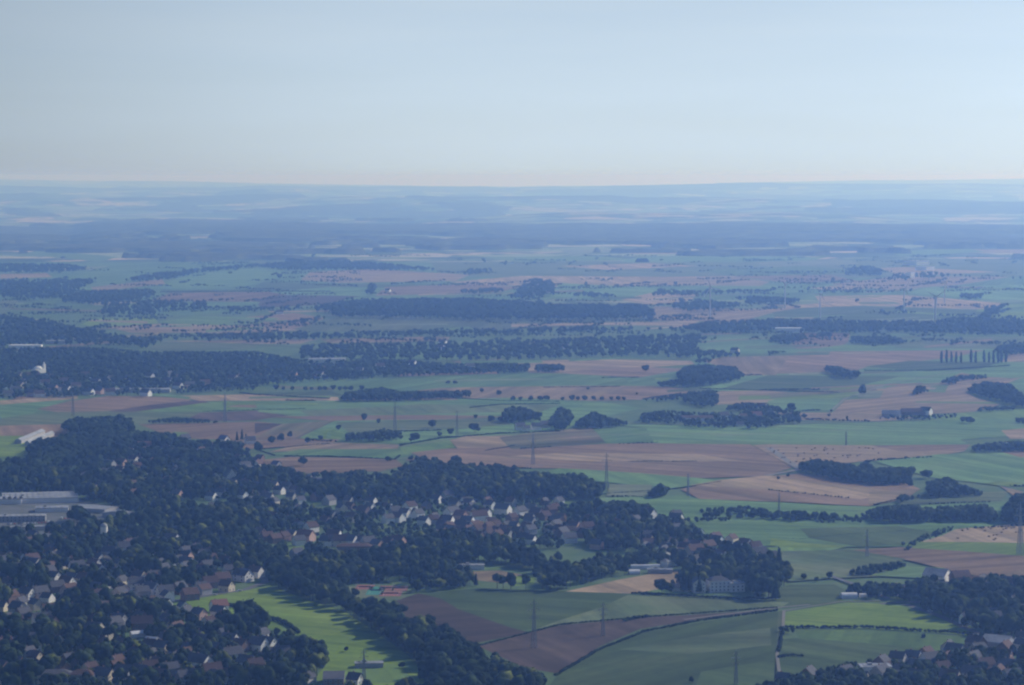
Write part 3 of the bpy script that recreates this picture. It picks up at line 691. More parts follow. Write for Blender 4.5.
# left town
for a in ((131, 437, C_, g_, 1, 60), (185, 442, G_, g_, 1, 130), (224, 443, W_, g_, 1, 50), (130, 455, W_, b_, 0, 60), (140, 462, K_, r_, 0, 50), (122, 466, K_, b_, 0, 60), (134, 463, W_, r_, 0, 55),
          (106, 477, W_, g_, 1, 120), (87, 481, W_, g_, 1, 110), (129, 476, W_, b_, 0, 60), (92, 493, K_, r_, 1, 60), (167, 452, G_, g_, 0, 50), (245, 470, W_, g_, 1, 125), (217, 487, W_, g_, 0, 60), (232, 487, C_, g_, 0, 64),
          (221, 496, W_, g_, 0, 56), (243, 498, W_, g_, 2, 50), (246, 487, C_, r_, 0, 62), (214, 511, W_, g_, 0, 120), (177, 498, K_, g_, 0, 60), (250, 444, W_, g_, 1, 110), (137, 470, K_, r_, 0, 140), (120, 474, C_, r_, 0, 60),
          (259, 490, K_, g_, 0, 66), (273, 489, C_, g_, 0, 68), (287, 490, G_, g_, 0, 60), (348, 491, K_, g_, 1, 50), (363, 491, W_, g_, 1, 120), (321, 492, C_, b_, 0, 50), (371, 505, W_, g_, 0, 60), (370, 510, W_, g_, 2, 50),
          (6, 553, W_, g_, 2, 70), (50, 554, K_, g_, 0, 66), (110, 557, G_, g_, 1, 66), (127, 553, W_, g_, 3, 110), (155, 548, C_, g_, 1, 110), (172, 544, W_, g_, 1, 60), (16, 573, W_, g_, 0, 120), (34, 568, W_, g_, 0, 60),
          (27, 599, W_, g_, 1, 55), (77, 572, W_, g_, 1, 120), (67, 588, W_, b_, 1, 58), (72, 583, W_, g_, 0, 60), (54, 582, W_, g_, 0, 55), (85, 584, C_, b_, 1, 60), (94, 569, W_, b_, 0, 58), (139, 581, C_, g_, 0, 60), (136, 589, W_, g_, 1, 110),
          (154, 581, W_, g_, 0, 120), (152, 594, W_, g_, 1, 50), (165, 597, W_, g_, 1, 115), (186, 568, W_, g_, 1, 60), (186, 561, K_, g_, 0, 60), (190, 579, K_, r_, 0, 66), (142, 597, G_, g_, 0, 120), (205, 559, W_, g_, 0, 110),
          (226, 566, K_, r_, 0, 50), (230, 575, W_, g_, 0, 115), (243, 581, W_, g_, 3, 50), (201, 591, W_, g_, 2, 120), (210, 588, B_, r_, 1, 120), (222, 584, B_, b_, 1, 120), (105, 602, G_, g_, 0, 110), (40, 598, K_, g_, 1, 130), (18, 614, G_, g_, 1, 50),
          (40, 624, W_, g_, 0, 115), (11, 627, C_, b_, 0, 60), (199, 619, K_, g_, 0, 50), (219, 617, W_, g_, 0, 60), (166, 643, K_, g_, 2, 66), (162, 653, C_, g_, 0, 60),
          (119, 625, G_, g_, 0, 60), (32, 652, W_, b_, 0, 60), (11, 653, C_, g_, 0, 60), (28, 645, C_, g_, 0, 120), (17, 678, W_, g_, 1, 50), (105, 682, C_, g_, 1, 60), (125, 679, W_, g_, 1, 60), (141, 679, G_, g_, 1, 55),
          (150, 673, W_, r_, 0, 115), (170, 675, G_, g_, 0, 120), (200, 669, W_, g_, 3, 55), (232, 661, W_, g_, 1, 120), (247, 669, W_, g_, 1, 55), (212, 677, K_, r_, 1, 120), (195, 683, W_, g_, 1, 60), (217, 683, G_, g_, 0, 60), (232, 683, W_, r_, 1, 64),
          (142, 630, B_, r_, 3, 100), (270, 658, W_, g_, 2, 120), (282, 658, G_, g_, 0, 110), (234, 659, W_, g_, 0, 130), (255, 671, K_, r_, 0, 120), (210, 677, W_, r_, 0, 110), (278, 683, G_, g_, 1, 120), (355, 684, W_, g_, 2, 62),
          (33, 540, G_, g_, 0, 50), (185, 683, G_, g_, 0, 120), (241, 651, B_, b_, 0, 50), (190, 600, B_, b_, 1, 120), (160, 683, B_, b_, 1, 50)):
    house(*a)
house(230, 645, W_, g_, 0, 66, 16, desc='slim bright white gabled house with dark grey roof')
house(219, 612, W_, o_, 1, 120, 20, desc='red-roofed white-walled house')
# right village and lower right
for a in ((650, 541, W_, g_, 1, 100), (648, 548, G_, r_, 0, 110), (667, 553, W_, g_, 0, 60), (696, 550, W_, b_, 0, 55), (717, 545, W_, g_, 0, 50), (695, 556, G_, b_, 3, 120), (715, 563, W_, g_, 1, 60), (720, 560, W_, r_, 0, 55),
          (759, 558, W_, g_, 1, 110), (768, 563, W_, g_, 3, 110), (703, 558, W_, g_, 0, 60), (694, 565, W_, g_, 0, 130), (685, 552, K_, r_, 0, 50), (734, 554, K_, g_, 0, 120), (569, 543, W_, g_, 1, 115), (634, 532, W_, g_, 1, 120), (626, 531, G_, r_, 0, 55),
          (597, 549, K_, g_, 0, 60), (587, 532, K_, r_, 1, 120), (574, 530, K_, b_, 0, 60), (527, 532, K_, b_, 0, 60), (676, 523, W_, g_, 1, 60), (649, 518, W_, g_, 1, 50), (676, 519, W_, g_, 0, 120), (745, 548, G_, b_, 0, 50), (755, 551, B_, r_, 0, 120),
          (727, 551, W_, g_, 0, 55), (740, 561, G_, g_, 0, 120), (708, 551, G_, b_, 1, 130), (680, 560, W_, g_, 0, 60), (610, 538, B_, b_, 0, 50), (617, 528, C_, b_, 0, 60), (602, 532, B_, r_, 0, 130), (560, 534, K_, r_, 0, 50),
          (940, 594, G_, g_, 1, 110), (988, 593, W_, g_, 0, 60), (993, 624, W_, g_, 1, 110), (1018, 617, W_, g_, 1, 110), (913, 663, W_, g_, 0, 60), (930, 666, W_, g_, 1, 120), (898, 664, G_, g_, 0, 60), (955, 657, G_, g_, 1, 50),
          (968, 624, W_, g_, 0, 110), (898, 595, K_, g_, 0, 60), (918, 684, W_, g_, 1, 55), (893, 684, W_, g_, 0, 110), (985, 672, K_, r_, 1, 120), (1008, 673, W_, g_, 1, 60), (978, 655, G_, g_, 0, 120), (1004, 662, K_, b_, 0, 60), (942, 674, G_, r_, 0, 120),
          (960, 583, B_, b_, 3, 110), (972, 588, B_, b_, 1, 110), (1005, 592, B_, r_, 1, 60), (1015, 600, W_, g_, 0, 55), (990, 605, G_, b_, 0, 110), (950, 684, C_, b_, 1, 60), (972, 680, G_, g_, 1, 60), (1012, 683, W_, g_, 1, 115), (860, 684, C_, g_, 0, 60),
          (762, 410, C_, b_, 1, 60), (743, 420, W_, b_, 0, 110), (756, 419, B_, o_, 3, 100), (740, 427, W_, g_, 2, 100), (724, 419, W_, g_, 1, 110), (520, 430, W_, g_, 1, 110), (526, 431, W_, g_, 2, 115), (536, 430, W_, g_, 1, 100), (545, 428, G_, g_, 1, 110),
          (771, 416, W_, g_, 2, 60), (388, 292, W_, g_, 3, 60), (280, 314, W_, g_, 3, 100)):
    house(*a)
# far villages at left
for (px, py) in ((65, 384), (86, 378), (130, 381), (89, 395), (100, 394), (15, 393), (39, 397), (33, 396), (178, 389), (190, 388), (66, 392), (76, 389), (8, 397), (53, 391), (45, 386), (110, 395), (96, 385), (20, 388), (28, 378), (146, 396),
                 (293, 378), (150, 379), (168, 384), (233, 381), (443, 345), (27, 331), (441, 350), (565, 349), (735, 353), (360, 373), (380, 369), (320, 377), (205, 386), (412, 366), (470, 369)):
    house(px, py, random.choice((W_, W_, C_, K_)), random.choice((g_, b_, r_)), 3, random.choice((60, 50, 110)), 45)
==
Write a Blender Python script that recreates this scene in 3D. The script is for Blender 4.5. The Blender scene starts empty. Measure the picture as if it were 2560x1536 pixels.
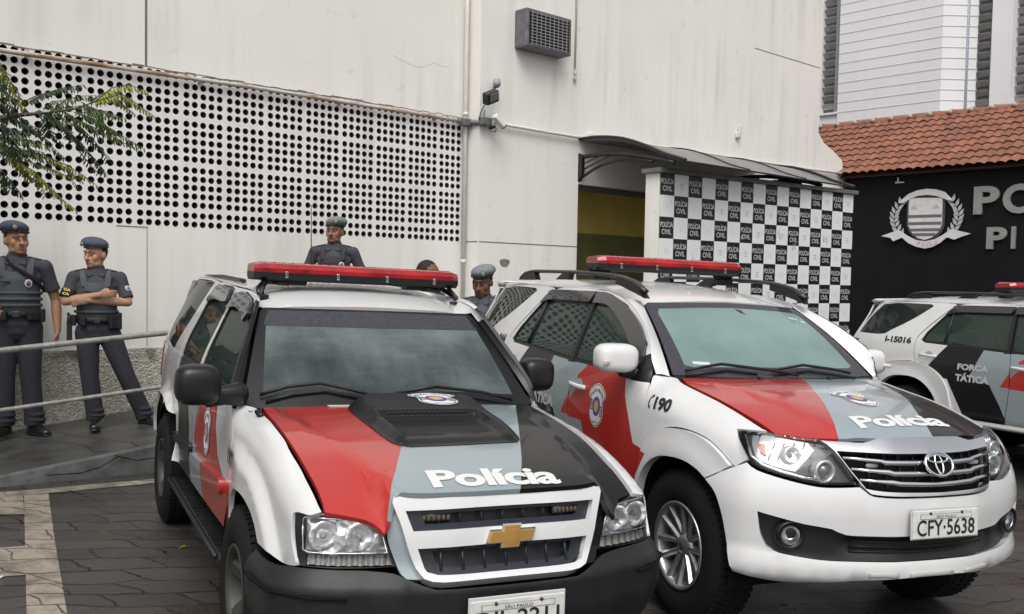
==
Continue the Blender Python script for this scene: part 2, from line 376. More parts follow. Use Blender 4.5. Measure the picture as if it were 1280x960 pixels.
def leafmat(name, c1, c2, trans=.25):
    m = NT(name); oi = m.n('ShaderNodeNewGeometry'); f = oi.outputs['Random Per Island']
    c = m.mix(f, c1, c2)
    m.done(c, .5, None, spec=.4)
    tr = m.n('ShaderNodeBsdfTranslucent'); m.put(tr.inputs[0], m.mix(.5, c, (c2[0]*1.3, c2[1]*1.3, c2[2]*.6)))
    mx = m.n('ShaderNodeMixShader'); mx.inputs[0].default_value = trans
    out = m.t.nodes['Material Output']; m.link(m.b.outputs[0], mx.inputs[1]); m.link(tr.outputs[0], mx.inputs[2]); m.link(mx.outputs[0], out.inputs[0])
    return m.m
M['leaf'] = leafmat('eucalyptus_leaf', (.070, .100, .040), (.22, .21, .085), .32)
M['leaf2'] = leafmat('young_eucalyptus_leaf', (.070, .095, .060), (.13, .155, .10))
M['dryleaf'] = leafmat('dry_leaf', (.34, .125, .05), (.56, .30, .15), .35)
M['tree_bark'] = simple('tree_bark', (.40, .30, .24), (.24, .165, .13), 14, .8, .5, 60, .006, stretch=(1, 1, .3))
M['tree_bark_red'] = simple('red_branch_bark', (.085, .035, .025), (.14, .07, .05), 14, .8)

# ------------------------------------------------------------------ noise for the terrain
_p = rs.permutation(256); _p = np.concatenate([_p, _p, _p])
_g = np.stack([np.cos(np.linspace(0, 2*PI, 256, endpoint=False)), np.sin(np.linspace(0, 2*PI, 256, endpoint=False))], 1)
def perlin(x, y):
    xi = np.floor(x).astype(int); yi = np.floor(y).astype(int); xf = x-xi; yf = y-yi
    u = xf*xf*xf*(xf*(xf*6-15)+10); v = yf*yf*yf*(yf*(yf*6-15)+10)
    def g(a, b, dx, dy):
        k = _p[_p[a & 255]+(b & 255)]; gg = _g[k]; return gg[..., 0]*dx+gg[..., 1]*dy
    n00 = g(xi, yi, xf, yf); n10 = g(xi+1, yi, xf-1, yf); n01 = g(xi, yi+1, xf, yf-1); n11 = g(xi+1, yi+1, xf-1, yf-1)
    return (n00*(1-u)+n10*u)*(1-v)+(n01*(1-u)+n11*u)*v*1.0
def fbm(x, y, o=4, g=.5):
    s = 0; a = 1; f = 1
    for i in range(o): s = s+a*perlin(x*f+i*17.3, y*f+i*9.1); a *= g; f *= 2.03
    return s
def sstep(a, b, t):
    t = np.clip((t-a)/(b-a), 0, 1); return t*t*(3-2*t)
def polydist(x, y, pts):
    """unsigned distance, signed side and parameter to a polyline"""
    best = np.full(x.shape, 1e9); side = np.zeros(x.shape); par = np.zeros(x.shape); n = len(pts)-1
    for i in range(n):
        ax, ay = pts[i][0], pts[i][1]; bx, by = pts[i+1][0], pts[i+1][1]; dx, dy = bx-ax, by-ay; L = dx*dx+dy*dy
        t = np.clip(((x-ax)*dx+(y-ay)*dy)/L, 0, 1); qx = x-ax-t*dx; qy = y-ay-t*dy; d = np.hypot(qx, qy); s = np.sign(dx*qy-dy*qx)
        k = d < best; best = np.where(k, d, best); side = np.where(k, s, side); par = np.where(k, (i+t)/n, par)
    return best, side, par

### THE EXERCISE
Everything from the line containing "Continue the Blender" down to the line containing "(.14, .07, .05), 14, .8)" should be repeated exactly, with both end lines kept and no other lines added.

### TASK OUTPUT
Continue the Blender Python script for this scene: part 2, from line 376. More parts follow. Use Blender 4.5. Measure the picture as if it were 1280x960 pixels.
def leafmat(name, c1, c2, trans=.25):
    m = NT(name); oi = m.n('ShaderNodeNewGeometry'); f = oi.outputs['Random Per Island']
    c = m.mix(f, c1, c2)
    m.done(c, .5, None, spec=.4)
    tr = m.n('ShaderNodeBsdfTranslucent'); m.put(tr.inputs[0], m.mix(.5, c, (c2[0]*1.3, c2[1]*1.3, c2[2]*.6)))
    mx = m.n('ShaderNodeMixShader'); mx.inputs[0].default_value = trans
    out = m.t.nodes['Material Output']; m.link(m.b.outputs[0], mx.inputs[1]); m.link(tr.outputs[0], mx.inputs[2]); m.link(mx.outputs[0], out.inputs[0])
    return m.m
M['leaf'] = leafmat('eucalyptus_leaf', (.070, .100, .040), (.22, .21, .085), .32)
M['leaf2'] = leafmat('young_eucalyptus_leaf', (.070, .095, .060), (.13, .155, .10))
M['dryleaf'] = leafmat('dry_leaf', (.34, .125, .05), (.56, .30, .15), .35)
M['tree_bark'] = simple('tree_bark', (.40, .30, .24), (.24, .165, .13), 14, .8, .5, 60, .006, stretch=(1, 1, .3))
M['tree_bark_red'] = simple('red_branch_bark', (.085, .035, .025), (.14, .07, .05), 14, .8)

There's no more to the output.